Money’s There, Repairs Aren’t
The Proposition BB school bond money trickles from the headquarters of the Los Angeles Unified School District while nimble students and staff members dodge the rain pouring through leaky roofs. Weary students still ride school buses from their overcrowded neighborhood schools to faraway campuses, while plans for new schools creep along. In the coming warm months, teachers and pupils will sweat in classrooms with no air conditioners.
Steve Soboroff, chairman of the civilian oversight committee for the bond money, says in his first quarterly report that projects representing only 10% of the $2.4-billion measure are underway, eight months after the voters approved the bond measure in April.
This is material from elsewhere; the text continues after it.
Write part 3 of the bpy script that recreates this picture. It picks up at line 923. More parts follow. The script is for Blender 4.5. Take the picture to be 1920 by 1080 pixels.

He promises, after an “arthritic” start, a speedup on repair and construction projects that will deliver relief to every campus.
School board member Victoria Castro was on target when she quizzed Soboroff about the appearance of foot-dragging and the concerns she expects voters will express at the one-year anniversary of the vote. Promises were made. They should be kept.
Soboroff says he foresees speedier progress in the next eight months. He touts new and expanded leadership in the program management team of the controversial company, 3DI/O’Brien Kreitzberg, hired by the district to stay on top of BB projects. The firm has been under fire for some questionable campaign contributions made while advising the MTA and because of the slow start at the schools.
Some delay is understandable. Approval of the nation’s largest school bond measure was never a given. It had failed to capture the necessary two-thirds super majority in November, and there was no guarantee of passage in April. Given that uncertainty, school district officials dared not draw up plans that envisioned quick funding.
Some delay is also attributable to a political blunder by the majority of the school board. Shortly after the voters spoke, the board designated some of the bond measure’s construction funds to build the expensive new Belmont Learning Center, a high school near downtown Los Angeles, but it acted without taking the project before the civilian oversight committee. That betrayal of the public trust led to legal action, a distraction that slowed progress.
Soboroff now believes the kinks have been worked out. Getting the work done quickly will take communication, cooperation and compromise among the oversight committee, the management firm and school district officials. Soboroff must remember that impatient pupils, parents and voters are waiting and watching.